Bürgermeisterwahl in Istanbul wird wiederholt
6. Mai 2019Die türkische Wahlkommission hat die Bürgermeisterwahl in Istanbul annulliert und für den 23. Juni eine Wiederholung angeordnet. Die Regierungspartei AKP von Präsident Recep Tayyip Erdogan hatte die neue Abstimmung zuvor beantragt. Aus der Wahl Ende März war der Oppositionskandidat Ekrem Imamoglu von der Republikanischen Volkspartei (CHP) als Sieger hervorgegangen. Sein Vorsprung auf den AKP-Bewerber, Ex-Ministerpräsident Binali Yildirim, betrug nach einer zweiten Auszählung der Stimmen lediglich 0,2 Prozentpunkte.
Erdogan hatte mehrfach behauptet, es habe bei der Abstimmung "Regelwidrigkeiten" und Korruption gegeben. Die Staatsanwaltschaft hatte wegen des Verdachts auf Unregelmäßigkeiten mehr als 100 Mitarbeiter von Wahlämtern befragt. Trotz Einspruchs der AKP war Imamoglu von der Wahlbehörde zunächst zum Sieger erklärt worden. Er zog daraufhin ins Rathaus ein. Sein Mandat kann ihm nach einer Neuwahl aber wieder aberkannt werden.
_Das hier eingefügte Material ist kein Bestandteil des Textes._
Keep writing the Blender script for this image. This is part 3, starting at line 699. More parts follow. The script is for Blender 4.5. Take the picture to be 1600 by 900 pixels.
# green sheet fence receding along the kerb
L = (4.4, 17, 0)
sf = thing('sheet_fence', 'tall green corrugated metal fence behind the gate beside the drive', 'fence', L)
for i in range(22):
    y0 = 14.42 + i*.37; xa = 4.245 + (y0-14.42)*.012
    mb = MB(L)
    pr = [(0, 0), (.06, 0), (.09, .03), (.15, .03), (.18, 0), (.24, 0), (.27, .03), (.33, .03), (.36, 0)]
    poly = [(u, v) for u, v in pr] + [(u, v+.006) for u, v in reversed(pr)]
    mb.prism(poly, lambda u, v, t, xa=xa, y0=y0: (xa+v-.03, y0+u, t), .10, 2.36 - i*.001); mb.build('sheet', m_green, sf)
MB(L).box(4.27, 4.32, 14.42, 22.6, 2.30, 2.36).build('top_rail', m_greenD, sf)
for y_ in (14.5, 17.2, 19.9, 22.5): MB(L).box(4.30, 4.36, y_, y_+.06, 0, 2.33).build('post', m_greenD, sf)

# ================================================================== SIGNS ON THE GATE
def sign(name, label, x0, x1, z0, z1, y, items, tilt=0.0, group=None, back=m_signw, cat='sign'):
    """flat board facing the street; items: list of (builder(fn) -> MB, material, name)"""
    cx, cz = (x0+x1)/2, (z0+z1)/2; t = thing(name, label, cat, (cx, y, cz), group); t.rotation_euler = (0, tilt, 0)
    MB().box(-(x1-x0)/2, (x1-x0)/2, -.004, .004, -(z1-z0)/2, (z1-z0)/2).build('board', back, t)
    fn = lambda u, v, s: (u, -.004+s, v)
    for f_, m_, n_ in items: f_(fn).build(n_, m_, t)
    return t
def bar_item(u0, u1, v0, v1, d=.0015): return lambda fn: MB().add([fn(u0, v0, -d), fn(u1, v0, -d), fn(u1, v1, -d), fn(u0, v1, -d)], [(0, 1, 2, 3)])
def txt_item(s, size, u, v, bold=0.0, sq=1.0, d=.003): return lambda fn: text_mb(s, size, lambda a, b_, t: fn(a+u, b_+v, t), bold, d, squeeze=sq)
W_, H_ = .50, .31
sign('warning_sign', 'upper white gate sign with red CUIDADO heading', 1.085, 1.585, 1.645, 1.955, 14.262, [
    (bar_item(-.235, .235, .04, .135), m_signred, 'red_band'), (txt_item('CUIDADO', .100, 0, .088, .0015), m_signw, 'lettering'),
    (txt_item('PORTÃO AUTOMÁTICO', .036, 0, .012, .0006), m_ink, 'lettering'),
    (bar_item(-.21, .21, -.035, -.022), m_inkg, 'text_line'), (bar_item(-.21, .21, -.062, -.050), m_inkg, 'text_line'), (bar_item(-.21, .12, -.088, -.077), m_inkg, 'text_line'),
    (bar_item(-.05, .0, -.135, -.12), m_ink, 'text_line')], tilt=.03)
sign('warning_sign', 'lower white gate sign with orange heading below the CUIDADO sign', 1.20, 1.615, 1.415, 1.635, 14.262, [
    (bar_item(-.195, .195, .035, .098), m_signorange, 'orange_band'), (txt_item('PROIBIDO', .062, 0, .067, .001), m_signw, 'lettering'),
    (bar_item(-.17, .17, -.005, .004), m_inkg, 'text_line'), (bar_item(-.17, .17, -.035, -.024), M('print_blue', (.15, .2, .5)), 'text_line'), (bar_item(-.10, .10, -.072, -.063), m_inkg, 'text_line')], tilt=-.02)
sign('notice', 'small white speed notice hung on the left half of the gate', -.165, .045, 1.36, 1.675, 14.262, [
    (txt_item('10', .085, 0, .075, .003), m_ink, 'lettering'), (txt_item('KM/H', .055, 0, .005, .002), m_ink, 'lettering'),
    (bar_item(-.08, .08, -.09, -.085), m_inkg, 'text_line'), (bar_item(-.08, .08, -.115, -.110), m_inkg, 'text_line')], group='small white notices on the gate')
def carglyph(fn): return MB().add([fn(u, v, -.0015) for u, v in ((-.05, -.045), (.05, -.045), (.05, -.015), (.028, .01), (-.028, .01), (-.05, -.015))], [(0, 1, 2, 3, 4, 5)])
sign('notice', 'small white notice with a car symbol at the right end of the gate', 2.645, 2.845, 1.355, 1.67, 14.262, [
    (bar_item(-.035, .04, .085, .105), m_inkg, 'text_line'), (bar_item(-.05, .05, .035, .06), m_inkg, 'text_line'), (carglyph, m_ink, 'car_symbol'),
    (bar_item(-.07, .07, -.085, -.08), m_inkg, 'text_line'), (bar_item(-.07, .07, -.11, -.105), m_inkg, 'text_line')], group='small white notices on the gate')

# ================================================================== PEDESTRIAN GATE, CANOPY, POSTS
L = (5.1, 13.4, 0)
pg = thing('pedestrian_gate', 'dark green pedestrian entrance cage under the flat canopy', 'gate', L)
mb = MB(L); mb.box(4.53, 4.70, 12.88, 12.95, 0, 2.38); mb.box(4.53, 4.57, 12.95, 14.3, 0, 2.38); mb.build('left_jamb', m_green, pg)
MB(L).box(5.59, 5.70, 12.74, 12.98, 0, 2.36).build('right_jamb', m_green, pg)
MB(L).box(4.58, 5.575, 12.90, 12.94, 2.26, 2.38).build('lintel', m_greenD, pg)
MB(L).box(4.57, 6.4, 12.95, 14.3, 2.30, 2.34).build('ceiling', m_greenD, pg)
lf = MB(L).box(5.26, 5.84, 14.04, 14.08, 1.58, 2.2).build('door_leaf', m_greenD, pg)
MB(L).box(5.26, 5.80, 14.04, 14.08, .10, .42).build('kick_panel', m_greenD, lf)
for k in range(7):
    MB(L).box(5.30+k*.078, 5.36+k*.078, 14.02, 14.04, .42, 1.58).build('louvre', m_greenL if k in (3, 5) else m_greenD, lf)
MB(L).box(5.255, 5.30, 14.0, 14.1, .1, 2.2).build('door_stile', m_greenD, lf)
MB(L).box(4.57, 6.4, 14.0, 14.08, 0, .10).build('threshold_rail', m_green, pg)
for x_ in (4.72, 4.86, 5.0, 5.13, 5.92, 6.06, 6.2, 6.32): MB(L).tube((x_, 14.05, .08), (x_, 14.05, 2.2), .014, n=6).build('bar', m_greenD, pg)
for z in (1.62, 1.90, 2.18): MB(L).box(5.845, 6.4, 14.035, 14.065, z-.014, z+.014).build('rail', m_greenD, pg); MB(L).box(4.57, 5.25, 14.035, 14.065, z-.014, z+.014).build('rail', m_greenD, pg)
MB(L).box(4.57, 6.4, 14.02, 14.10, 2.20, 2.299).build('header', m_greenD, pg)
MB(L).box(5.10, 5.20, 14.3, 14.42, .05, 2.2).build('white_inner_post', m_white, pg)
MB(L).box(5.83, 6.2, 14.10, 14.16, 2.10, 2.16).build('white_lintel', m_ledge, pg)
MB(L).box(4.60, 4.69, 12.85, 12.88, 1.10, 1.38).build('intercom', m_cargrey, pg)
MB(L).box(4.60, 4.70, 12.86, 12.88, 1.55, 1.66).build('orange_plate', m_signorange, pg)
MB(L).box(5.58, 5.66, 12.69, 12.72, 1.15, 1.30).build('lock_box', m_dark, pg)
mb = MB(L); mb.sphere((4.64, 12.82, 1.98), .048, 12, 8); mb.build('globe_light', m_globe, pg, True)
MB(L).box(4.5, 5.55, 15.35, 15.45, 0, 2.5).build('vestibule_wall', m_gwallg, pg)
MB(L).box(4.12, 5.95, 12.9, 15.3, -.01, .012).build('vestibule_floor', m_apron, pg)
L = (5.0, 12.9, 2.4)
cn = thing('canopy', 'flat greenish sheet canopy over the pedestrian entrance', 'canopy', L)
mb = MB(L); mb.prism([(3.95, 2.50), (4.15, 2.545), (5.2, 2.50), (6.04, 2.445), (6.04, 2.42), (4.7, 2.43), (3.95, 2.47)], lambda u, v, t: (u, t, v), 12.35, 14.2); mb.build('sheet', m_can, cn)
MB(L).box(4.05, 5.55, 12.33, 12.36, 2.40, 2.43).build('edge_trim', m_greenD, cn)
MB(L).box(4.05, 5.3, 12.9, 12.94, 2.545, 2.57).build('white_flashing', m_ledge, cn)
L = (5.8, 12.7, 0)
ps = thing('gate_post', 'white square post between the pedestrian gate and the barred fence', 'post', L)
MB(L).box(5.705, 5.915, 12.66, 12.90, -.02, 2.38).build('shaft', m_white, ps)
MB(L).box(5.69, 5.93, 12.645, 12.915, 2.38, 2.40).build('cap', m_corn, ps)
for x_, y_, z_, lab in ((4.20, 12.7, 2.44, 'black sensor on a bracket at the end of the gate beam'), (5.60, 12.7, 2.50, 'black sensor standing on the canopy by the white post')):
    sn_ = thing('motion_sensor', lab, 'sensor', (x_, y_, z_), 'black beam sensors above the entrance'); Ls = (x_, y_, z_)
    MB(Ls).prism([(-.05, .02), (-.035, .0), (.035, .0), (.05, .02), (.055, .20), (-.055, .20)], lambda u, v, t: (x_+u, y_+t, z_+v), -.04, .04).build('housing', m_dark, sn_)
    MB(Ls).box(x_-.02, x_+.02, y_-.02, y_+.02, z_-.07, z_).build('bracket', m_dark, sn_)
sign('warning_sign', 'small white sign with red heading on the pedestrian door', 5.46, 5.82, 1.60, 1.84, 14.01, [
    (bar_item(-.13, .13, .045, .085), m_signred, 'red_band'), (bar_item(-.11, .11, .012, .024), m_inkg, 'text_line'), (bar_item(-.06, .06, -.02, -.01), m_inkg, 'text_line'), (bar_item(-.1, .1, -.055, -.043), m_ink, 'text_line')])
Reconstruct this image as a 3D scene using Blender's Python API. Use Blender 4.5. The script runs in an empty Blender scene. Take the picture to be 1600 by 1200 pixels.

Imamoglu: eine hinterhältige Entscheidung
In einer ersten Reaktion verurteilte der neue Bürgermeister Imamoglu die Entscheidung der Wahlkommission YSK. Vor vielen Anhängern zeigte er sich kurz vor Mitternacht im Viertel Beylikdüzü. Er sprach von einer hinterhältigen Entscheidung.
Auch der Europarat kritisierte den Schritt. Generalsekretär Thorbjorn Jagland sagte, die Entscheidung habe "das Potenzial, das Vertrauen der türkischen Wähler in die Wahlbehörden schwer zu beschädigen".
"Wer Istanbul regiert, der regiert die Türkei"
Die Wirtschaftsmetropole Istanbul wurde 25 Jahre lang von islamisch-konservativen Bürgermeistern regiert. Die Niederlage war ein herber Rückschlag für Erdogan, der dort selbst früher Stadtoberhaupt war. Dem Präsidenten wird das Zitat zugeschrieben: "Wer Istanbul regiert, der regiert die Türkei."
Landesweit wurde Erdogans AKP bei der Kommunalwahl stärkste Partei. Vier der fünf größten Städte des Landes gingen jedoch an die Opposition. Auch in der Hauptstadt Ankara hatte die Regierungspartei eine Niederlage eingefahren - mit deutlicherem Abstand als in Istanbul. Insgesamt waren in 81 Provinzen Bürgermeister, Gemeinderäte und andere Kommunalpolitiker gewählt worden. Die Wahlbeteiligung lag bei rund 84 Prozent.